• _Job_: Reproduce the listing below exactly, beginning with its first line and ending with the line that holds "SC.camera = cam"; pictures are not part of the copy.

• _Source material_:
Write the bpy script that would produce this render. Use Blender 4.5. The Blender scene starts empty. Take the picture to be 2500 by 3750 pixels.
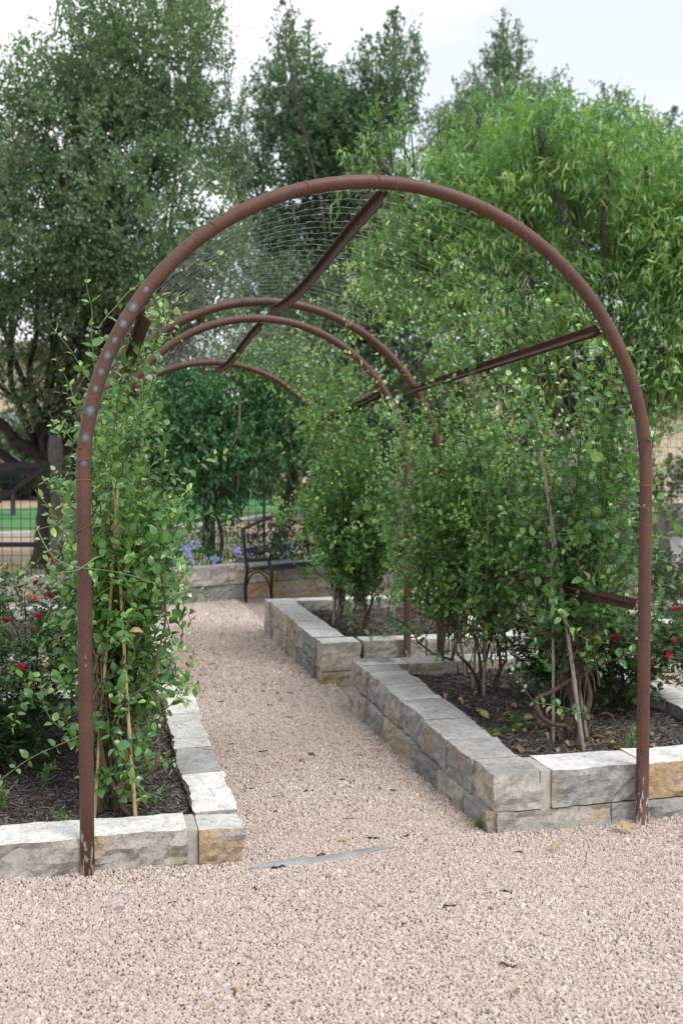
import bpy, bmesh, math, random
import numpy as np
from mathutils import Vector, Matrix, noise as mnoise

R = math.radians
SC = bpy.context.scene
COL = SC.collection

# ------------------------------------------------------------------ camera, world, sun, exposure
cam_d = bpy.data.cameras.new('camera')
cam = bpy.data.objects.new('camera', cam_d); COL.objects.link(cam)
cam.location = (0.0, 0.0, 1.63)
cam.rotation_euler = (R(90 - 2.35), 0.0, R(-13.9))
cam_d.sensor_fit = 'VERTICAL'; cam_d.sensor_height = 36.0; cam_d.sensor_width = 24.0
cam_d.lens = 36.14
cam_d.clip_start = 0.05; cam_d.clip_end = 1500.0
cam_d.dof.use_dof = True
cam_d.dof.focus_distance = 4.5
cam_d.dof.aperture_fstop = 2.6
cam_d.dof.aperture_blades = 9
SC.camera = cam

SUN_EL, SUN_AZ = 58.0, 150.0            # azimuth clockwise from +Y: high, behind and right of the camera
world = bpy.data.worlds.new('World'); SC.world = world
world.use_nodes = True
wn, wl = world.node_tree.nodes, world.node_tree.links
for n in list(wn): wn.remove(n)
w_out = wn.new('ShaderNodeOutputWorld'); w_bg = wn.new('ShaderNodeBackground')
w_sky = wn.new('ShaderNodeTexSky'); w_sky.sky_type = 'NISHITA'; w_sky.sun_disc = False
w_sky.sun_elevation = R(SUN_EL); w_sky.sun_rotation = R(SUN_AZ)
w_tc = wn.new('ShaderNodeTexCoord')
w_map = wn.new('ShaderNodeMapping'); w_map.inputs['Scale'].default_value = (1.0, 1.0, 2.2)
w_map.inputs['Location'].default_value = (0.35, 0.1, 0.2)
w_noise = wn.new('ShaderNodeTexNoise'); w_noise.inputs['Scale'].default_value = 2.1
w_noise.inputs['Detail'].default_value = 5.0; w_noise.inputs['Roughness'].default_value = 0.5
w_ramp = wn.new('ShaderNodeValToRGB')
w_ramp.color_ramp.elements[0].position = 0.42; w_ramp.color_ramp.elements[0].color = (0.53, 0.53, 0.53, 1)
w_ramp.color_ramp.elements[1].position = 0.58; w_ramp.color_ramp.elements[1].color = (0.97, 0.97, 0.97, 1)
w_mix = wn.new('ShaderNodeMixRGB'); w_mix.inputs['Color2'].default_value = (10.2, 10.3, 10.5, 1)
wl.new(w_tc.outputs['Generated'], w_map.inputs['Vector'])
wl.new(w_map.outputs['Vector'], w_noise.inputs['Vector'])
wl.new(w_noise.outputs['Fac'], w_ramp.inputs['Fac'])
wl.new(w_ramp.outputs['Color'], w_mix.inputs['Fac'])
wl.new(w_sky.outputs['Color'], w_mix.inputs['Color1'])
wl.new(w_mix.outputs['Color'], w_bg.inputs['Color'])
w_bg.inputs['Strength'].default_value = 0.1
wl.new(w_bg.outputs['Background'], w_out.inputs['Surface'])

sun_d = bpy.data.lights.new('sun', 'SUN'); sun_d.energy = 1.8; sun_d.angle = R(22); sun_d.color = (1.0, 0.96, 0.9)
sun = bpy.data.objects.new('sun', sun_d); COL.objects.link(sun)
_sd = Vector((math.sin(R(SUN_AZ)) * math.cos(R(SUN_EL)), math.cos(R(SUN_AZ)) * math.cos(R(SUN_EL)), math.sin(R(SUN_EL))))
sun.rotation_euler = (-_sd).to_track_quat('-Z', 'Y').to_euler()

SC.view_settings.view_transform = 'Standard'
SC.view_settings.look = 'None'
SC.view_settings.exposure = 0.56
SC.view_settings.gamma = 1.0
SC.view_settings.use_curve_mapping = False
SC.render.engine = 'CYCLES'
SC.cycles.use_denoising = True
SC.cycles.max_bounces = 6
SC.cycles.diffuse_bounces = 4
SC.cycles.transmission_bounces = 4
SC.cycles.caustics_reflective = False
SC.cycles.caustics_refractive = False

# ------------------------------------------------------------------ helpers
rng = np.random.default_rng(11)
random.seed(5)
ORIGIN = {}

def unit(v):
    v = np.asarray(v, float); n = np.linalg.norm(v, axis=-1, keepdims=True)
    return v / np.maximum(n, 1e-9)

def _h(ix, iy, iz, s):
    h = (ix * 374761393 + iy * 668265263 + iz * 2147483647 + s * 974634777) & 0xFFFFFFFF
    h = ((h ^ (h >> 13)) * 1274126177) & 0xFFFFFFFF
    return ((h ^ (h >> 16)) & 0xFFFFFF) / float(0xFFFFFF)

def vnoise(p, s=0):
    p = np.asarray(p, float); i = np.floor(p).astype(np.int64); f = p - i; f = f * f * (3 - 2 * f)
    out = 0
    for dx in (0, 1):
        for dy in (0, 1):
            for dz in (0, 1):
                w = (f[:, 0] if dx else 1 - f[:, 0]) * (f[:, 1] if dy else 1 - f[:, 1]) * (f[:, 2] if dz else 1 - f[:, 2])
                out = out + w * _h(i[:, 0] + dx, i[:, 1] + dy, i[:, 2] + dz, s)
    return out

def fbm(p, octs=3, s=0):
    a, t, r = 1.0, 0.0, 0.0
    for o in range(octs):
        r = r + a * vnoise(np.asarray(p) * (2 ** o), s + o); t += a; a *= 0.5
    return r / t

def tag(o, label=None, cat=None, group=None, kind=None):
    if label: o['label'] = label
    if cat: o['category'] = cat
    if group: o['group'] = group
    if kind: o['kind'] = kind
    return o

def empty(name, loc, label=None, cat=None, group=None, kind=None):
    o = bpy.data.objects.new(name, None); COL.objects.link(o); o.location = loc
    o.empty_display_size = 0.1
    ORIGIN[o.name] = Vector(loc)
    return tag(o, label, cat, group, kind)

def put(name, me, parent=None, loc=(0, 0, 0), rot=None, scale=None):
    """Links a mesh; loc is in world coordinates even under a parent (parents are translated only)."""
    o = bpy.data.objects.new(name, me); COL.objects.link(o)
    L = Vector(loc)
    if parent is not None:
        o.parent = parent
        L = L - ORIGIN[parent.name]
    o.location = L
    if rot is not None:
        o.rotation_euler = rot
    if scale is not None:
        o.scale = scale
    ORIGIN[o.name] = Vector(loc)
    return o

class MB:
    """Collects polygons of one mesh as numpy blocks."""
    def __init__(self):
        self.v, self.f, self.m, self.t, self.n = [], [], [], [], 0
    def add(self, v, f, mat=0, tint=0.5):
        v = np.asarray(v, float).reshape(-1, 3); f = np.asarray(f, np.int64)
        if len(v) == 0 or len(f) == 0: return
        self.v.append(v); self.f.append(f + self.n)
        self.m.append(np.full(len(f), mat, np.int32) if np.isscalar(mat) else np.asarray(mat, np.int32))
        self.t.append(np.full(len(v), tint, np.float32) if np.isscalar(tint) else np.asarray(tint, np.float32))
        self.n += len(v)
    def mesh(self, name, mats, smooth=True):
        me = bpy.data.meshes.new(name)
        if not self.v: return me
        v = np.concatenate(self.v)
        loops = np.concatenate([f.ravel() for f in self.f])
        sizes = np.concatenate([np.full(len(f), f.shape[1], np.int64) for f in self.f])
        starts = np.concatenate([[0], np.cumsum(sizes)[:-1]])
        me.vertices.add(len(v)); me.vertices.foreach_set('co', v.astype(np.float32).ravel())
        me.loops.add(len(loops)); me.loops.foreach_set('vertex_index', loops.astype(np.int32))
        me.polygons.add(len(sizes)); me.polygons.foreach_set('loop_start', starts.astype(np.int32))
        try: me.polygons.foreach_set('loop_total', sizes.astype(np.int32))
        except Exception: pass
        for m in (mats if isinstance(mats, (list, tuple)) else [mats]): me.materials.append(m)
        me.polygons.foreach_set('material_index', np.concatenate(self.m))
        me.polygons.foreach_set('use_smooth', np.full(len(sizes), bool(smooth)))
        a = me.attributes.new('tint', 'FLOAT', 'POINT'); a.data.foreach_set('value', np.concatenate(self.t))
        me.update(calc_edges=True)
        return me
    # ---- shapes
    def tube(self, pts, rad, sides=8, mat=0, tint=0.5, caps=True):
        pts = np.asarray(pts, float); n = len(pts)
        rad = np.full(n, rad, float) if np.isscalar(rad) else np.asarray(rad, float)
        t = np.gradient(pts, axis=0); t = unit(t)
        ref = np.array([0, 0, 1.0]) if abs(t[0, 2]) < 0.75 else np.array([1.0, 0.13, 0])
        x = np.zeros_like(t); x[0] = unit(np.cross(t[0], ref))
        for i in range(1, n):                                     # keep the frame from flipping
            a = x[i - 1] - t[i] * np.dot(x[i - 1], t[i]); x[i] = a / max(np.linalg.norm(a), 1e-9)
        y = np.cross(t, x)
        ang = np.arange(sides) * 2 * np.pi / sides
        ring = pts[:, None, :] + rad[:, None, None] * (np.cos(ang)[None, :, None] * x[:, None, :] + np.sin(ang)[None, :, None] * y[:, None, :])
        i = np.arange(n - 1)[:, None] * sides; j = np.arange(sides)[None, :]; k = (j + 1) % sides
        q = np.stack([i + j, i + k, i + sides + k, i + sides + j], -1).reshape(-1, 4)
        V = ring.reshape(-1, 3)
        self.add(V, q, mat, tint)
        if caps:
            b = self.n - len(V)
            for base, c in ((0, pts[0]), ((n - 1) * sides, pts[-1])):
                cv = self.n; self.v.append(c.reshape(1, 3)); self.t.append(np.full(1, np.float32(tint) if np.isscalar(tint) else .5, np.float32)); self.n += 1
                f = np.stack([np.full(sides, cv), b + base + np.arange(sides), b + base + (np.arange(sides) + 1) % sides], -1)
                self.f.append(f); self.m.append(np.full(sides, mat, np.int32))
    def box(self, c, size, rot=None, mat=0, tint=0.5):
        s = np.array([[x, y, z] for x in (-.5, .5) for y in (-.5, .5) for z in (-.5, .5)]) * np.asarray(size, float)
        if rot is not None: s = s @ np.asarray(rot).T
        f = [[0, 1, 3, 2], [4, 6, 7, 5], [0, 4, 5, 1], [2, 3, 7, 6], [0, 2, 6, 4], [1, 5, 7, 3]]
        self.add(s + np.asarray(c, float), f, mat, tint)
    def bar(self, a, b, w, h, up=(0, 0, 1), mat=0, tint=.5):
        a = np.asarray(a, float); b = np.asarray(b, float); d = unit(b - a)
        x = unit(np.cross(d, np.asarray(up, float))); z = np.cross(x, d)
        self.box((a + b) / 2, (w, np.linalg.norm(b - a), h), np.stack([x, d, z], 1), mat, tint)
    def sheet(self, fn, us, vs, mat=0, tint=.5):
        U, V = np.meshgrid(us, vs, indexing='ij'); P = fn(U.ravel(), V.ravel())
        nu, nv = len(us), len(vs)
        i = np.arange(nu - 1)[:, None] * nv; j = np.arange(nv - 1)[None, :]
        q = np.stack([i + j, i + nv + j, i + nv + j + 1, i + j + 1], -1).reshape(-1, 4)
        self.add(P, q, mat, tint)
    def scatter(self, base_v, base_f, P, F, S, tint, mat=0):
        """Copies of a small base shape: points P, frames F (N,3,3 columns x,y,z), scales S (N,) or (N,3)."""
        N = len(P)
        if N == 0: return
        S = np.asarray(S, float); S = S[:, None] * np.ones(3) if S.ndim == 1 else S
        V = np.einsum('nij,nkj->nki', F, base_v[None] * S[:, None, :]) + P[:, None, :]
        k = len(base_v)
        f = (base_f[None] + (np.arange(N) * k)[:, None, None]).reshape(-1, base_f.shape[1])
        self.add(V.reshape(-1, 3), f, mat, np.repeat(np.broadcast_to(np.asarray(tint, np.float32), (N,)), k))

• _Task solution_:
Write the bpy script that would produce this render. Use Blender 4.5. The Blender scene starts empty. Take the picture to be 2500 by 3750 pixels.
import bpy, bmesh, math, random
import numpy as np
from mathutils import Vector, Matrix, noise as mnoise

R = math.radians
SC = bpy.context.scene
COL = SC.collection

# ------------------------------------------------------------------ camera, world, sun, exposure
cam_d = bpy.data.cameras.new('camera')
cam = bpy.data.objects.new('camera', cam_d); COL.objects.link(cam)
cam.location = (0.0, 0.0, 1.63)
cam.rotation_euler = (R(90 - 2.35), 0.0, R(-13.9))
cam_d.sensor_fit = 'VERTICAL'; cam_d.sensor_height = 36.0; cam_d.sensor_width = 24.0
cam_d.lens = 36.14
cam_d.clip_start = 0.05; cam_d.clip_end = 1500.0
cam_d.dof.use_dof = True
cam_d.dof.focus_distance = 4.5
cam_d.dof.aperture_fstop = 2.6
cam_d.dof.aperture_blades = 9
SC.camera = cam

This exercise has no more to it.